Badan Pengawas Pemilu (Bawaslu) memberi catatan terhadap pelaksanaan pemungutan suara di Pemilu 2019 pada Rabu (17/4) kemarin. Salah satunya adalah keterlambatan pelaksanaan pencoblosan di sejumlah tempat pemungutan suara (TPS).
Komisioner Bawaslu RI Muhammad Afifuddin mengatakan, seharusnya TPS sudah membuka pendaftaran pemungutan suara sejak pukul 07.00.
"Secara teknis, ada TPS yang membuka di atas jam 07.00. Misalnya ada di Jateng, ada di Banyumas, Banjarmasin, Sumut, Aceh, Kaltim, dan lain-lain. Banyak kejadian seperti ini," kata Afifuddin di Kantor Bawaslu RI, Jakarta Pusat, Rabu (17/4).
Menurut Afif, keterlambatan terjadi karena TPS tidak melakukan persiapan yang baik untuk menyambut pemungutan suara. Dugaan itu berdasarkan laporan hasil pengawasan proses pemungutan suara Pemilu 2019 hingga Selasa (16/4) pukul 21.00 WIB
"Ada 3.250 TPS belum disiapkan hingga malam jelang pemungutan suara, sehingga menjadi penyebab terlambat dibuka. Bisa jadi malamnya disiapkan, tetapi sampai 16 April, pukul 21.00 waktu setempat, belum disiapkan," katanya menerangkan.
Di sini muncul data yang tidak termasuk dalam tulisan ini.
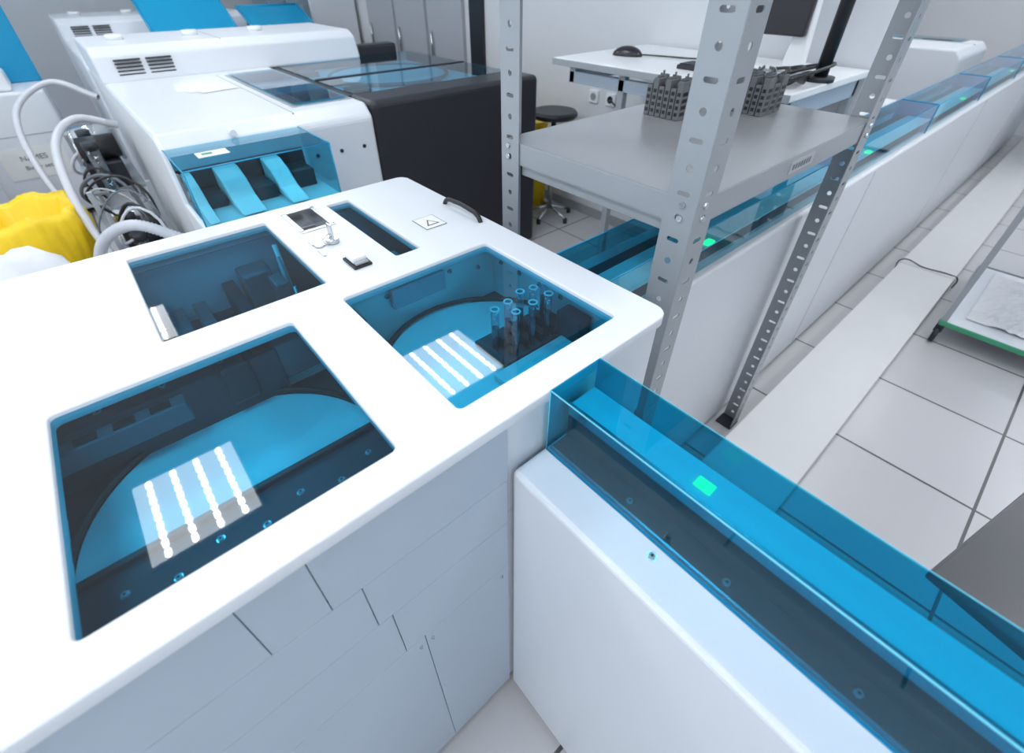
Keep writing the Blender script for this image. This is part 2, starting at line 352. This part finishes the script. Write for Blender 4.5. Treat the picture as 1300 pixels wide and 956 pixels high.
# ---------------------------------------------------------------- steel rack
rk=empty('slotted_steel_shelf_rack',(-.72,1.35,0))
H=2.05; w=.07
def holes(wd):
    L_=[rrect(0,wd,0,H,.002,2)]
    n=int(H/.05)
    for i in range(1,n):
        z=i*.05
        if i%2: L_.append(circ(wd*.5,z,.0075,12))
        else: L_.append(rrect(wd*.30,wd*.70,z-.005,z+.005,.0045,3))
    return L_
px0,px1,py0,py1=-1.02,-.42,.85,1.84
hl=holes(w)
def post(n,x,y,sx,sy):
    plate(rk,n+'_flange_a',hl,.0012,'ltgrey',(x if sx>0 else x-w,y,0.0),(math.pi/2,0,0))
    plate(rk,n+'_flange_b',hl,.0012,'ltgrey',(x,y if sy>0 else y-w,0.0),(math.pi/2,0,math.pi/2))
    box(rk,n+'_foot',min(x,x+sx*w)-.003,max(x,x+sx*w)+.003,min(y,y+sy*w)-.003,max(y,y+sy*w)+.003,0,.012,'dark',.002)
post('post_front_left',px0,py0,1,1); post('post_front_right',px1,py0,-1,1); post('post_back_left',px0,py1,1,-1); post('post_back_right',px1,py1,-1,-1)
zs=1.39
def shelf(n,zs,lh=.055):
    box(rk,n+'_deck',px0+.004,px1-.004,py0+.004,py1-.004,zs-.004,zs,'shelf',.001)
    box(rk,n+'_lip_front',px0+.004,px1-.004,py0+.003,py0+.007,zs-lh,zs,'ltgrey',.001)
    box(rk,n+'_lip_back',px0+.004,px1-.004,py1-.007,py1-.003,zs-lh,zs,'ltgrey',.001)
    box(rk,n+'_lip_right',px1-.007,px1-.003,py0+.004,py1-.004,zs-lh,zs,'ltgrey',.001)
    box(rk,n+'_lip_left',px0+.003,px0+.007,py0+.004,py1-.004,zs-lh,zs,'ltgrey',.001)
    box(rk,n+'_return_front',px0+.004,px1-.004,py0+.003,py0+.03,zs-lh-.002,zs-lh,'ltgrey',0)
    box(rk,n+'_return_right',px1-.03,px1-.003,py0+.004,py1-.004,zs-lh-.002,zs-lh,'ltgrey',0)
    box(rk,n+'_stiffener_front',px0+.07,px1-.07,py0+.012,py0+.02,zs-lh-.03,zs-lh,'ltgrey',.002)
    box(rk,n+'_rib',px0+.02,px1-.02,1.3,1.38,zs-.03,zs-.004,'shelf',.002)
shelf('shelf_mid',zs)
shelf('shelf_top',2.03)
box(rk,'shelf_label',px1-.003,px1-.001,1.28,1.42,zs-.042,zs-.012,'shelf',0)
for i in range(7): box(rk,'label_print_%d'%i,px1-.001,px1-.0005,1.295+.016*i,1.305+.016*i,zs-.034,zs-.02,'mech',0)
for (x,y) in ((px0,py0),(px1,py0),(px0,py1),(px1,py1)):
    for dz in (.012,.04):
        cyl(rk,'bolt',(x-.006 if x<-.7 else x+.006,y+(.03 if y<1 else -.03),zs-dz),(x+.004 if x<-.7 else x-.004,y+(.03 if y<1 else -.03),zs-dz),.007,'steel',seg=6)
        cyl(rk,'bolt',(x+(.03 if x<-.7 else -.03),y-.006 if y<1 else y+.006,zs-dz),(x+(.03 if x<-.7 else -.03),y,zs-dz),.007,'steel',seg=6)
def blocks(x,y,n,rows):
    e=empty('tube_adapter_block_stack',(x,y,zs))
    for i in range(n):
        for j in range(rows):
            xx=x+i*.021; yy=y+j*.045; h=.085+.02*((i+j)%2)
            box(e,'module_%d_%d'%(i,j),xx,xx+.018,yy,yy+.04,zs+.0005,zs+h,'blockgrey',.002)
            if j==0:
                for k in range(4): box(e,'slot_%d_%d_%d'%(i,j,k),xx+.004,xx+.014,yy-.001,yy+.002,zs+.012+k*.018,zs+.022+k*.018,'black',0)
            if i==n-1:
                for k in range(4): box(e,'sideslot_%d_%d_%d'%(i,j,k),xx+.016,xx+.0188,yy+.008,yy+.032,zs+.012+k*.018,zs+.022+k*.018,'black',0)
            for k in range(2): box(e,'well_%d_%d_%d'%(i,j,k),xx+.004,xx+.014,yy+.005+k*.018,yy+.017+k*.018,zs+h-.004,zs+h+.0006,'black',0)
            box(e,'pin_%d_%d'%(i,j),xx+.007,xx+.011,yy+.016,yy+.022,zs+h,zs+h+.012,'blockgrey',.001)
blocks(-.93,1.36,6,2); blocks(-.79,1.60,6,3)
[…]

Ditempat yang sama, Komisioner Bawaslu RI Fritz Edward Siregar mengatakan keterlambatan pembukaan TPS merupakan pelanggaran terhadap peraturan perundang-undangan.
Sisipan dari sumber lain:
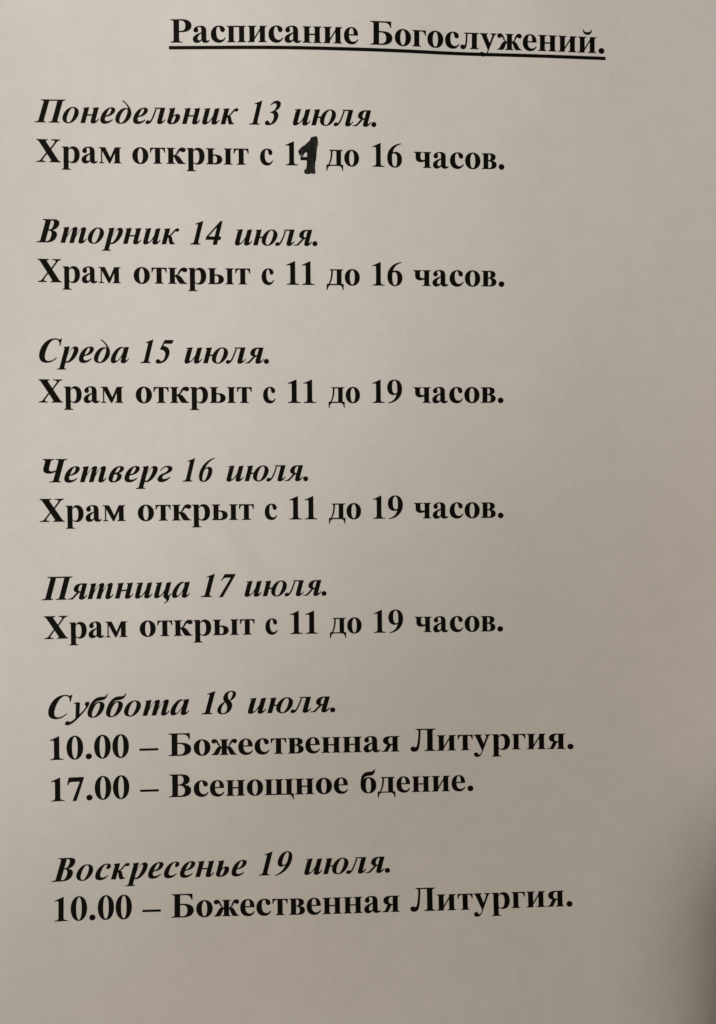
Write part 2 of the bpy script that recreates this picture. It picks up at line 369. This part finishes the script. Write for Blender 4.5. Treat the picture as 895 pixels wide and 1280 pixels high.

"Padahal sesuai undang-undang harus dimulai di pukul 07.00. Terhadap TPS yang telat dibuka, itu sebetulnya sebagai sebuah pelanggaran, tapi kan itu tidak menyebabkan tidak dapat memilih," kata Fritz.
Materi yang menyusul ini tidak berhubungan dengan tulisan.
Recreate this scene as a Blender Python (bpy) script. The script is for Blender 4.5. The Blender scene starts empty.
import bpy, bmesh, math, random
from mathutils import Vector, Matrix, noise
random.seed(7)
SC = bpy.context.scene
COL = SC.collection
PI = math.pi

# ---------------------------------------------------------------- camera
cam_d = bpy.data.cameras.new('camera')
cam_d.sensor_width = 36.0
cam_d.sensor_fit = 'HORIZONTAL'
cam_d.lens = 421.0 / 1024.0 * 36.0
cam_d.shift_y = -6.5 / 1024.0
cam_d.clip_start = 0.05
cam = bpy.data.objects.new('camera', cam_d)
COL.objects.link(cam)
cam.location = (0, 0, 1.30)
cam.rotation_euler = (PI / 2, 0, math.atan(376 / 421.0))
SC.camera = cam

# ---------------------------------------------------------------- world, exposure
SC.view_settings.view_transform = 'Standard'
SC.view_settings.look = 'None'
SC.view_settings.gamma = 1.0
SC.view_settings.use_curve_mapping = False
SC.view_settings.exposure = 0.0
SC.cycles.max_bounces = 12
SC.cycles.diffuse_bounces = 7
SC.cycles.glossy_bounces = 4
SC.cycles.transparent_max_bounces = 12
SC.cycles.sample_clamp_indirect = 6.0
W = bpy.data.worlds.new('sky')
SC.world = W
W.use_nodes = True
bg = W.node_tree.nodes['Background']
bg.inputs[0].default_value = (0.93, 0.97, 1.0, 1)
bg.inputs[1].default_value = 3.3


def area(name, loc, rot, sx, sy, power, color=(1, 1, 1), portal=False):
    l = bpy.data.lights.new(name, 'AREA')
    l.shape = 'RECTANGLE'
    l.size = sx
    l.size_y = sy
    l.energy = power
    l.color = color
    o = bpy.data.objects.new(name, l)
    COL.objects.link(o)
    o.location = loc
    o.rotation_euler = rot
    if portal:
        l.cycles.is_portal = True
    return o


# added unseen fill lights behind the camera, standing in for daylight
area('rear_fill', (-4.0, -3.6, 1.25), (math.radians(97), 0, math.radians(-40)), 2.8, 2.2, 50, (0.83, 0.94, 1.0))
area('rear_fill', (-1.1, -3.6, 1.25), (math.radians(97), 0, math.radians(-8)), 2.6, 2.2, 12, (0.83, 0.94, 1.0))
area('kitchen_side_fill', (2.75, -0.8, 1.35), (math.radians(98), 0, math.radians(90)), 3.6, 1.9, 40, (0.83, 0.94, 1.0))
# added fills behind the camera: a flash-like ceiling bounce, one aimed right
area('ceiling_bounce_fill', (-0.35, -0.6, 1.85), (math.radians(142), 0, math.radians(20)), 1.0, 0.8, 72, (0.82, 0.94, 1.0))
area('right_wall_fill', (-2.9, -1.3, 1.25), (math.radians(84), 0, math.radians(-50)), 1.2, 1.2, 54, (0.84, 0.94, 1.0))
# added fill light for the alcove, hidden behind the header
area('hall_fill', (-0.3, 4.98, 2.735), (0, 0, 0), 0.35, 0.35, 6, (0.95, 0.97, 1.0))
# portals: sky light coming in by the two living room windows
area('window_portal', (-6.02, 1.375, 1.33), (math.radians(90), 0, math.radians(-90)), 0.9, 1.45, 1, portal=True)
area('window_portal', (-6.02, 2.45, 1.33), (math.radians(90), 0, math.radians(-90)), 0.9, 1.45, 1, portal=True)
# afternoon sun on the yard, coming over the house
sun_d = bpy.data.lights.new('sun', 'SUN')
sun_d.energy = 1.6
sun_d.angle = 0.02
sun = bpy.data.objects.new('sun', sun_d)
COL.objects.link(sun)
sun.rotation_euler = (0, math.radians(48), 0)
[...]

Menurut dia, seharusnya petugas TPS atau Kelompok Penyelenggara Pemungutan Suara (KPPS) dapat mendata para pemilih yang sudah mengantre, jika terjadi keterlambatan. Hal ini dinilai penting agar masyarakat dapat menyalurkan hak pilihnya.
"Itu juga satu persoalan. Jadi kalau misalnya ada TPS telat, harusnya KPPS mendata mereka yang sudah mendaftar, sehingga hak mereka untuk mencoblos tidak hilang. Jangan nanti tiba-tiba jam 13.00 dibilang tidak bisa, sudah selesai. Nah, itu kan kompensasi waktu itu harus diberikan oleh si KPPS," ujar Fritz.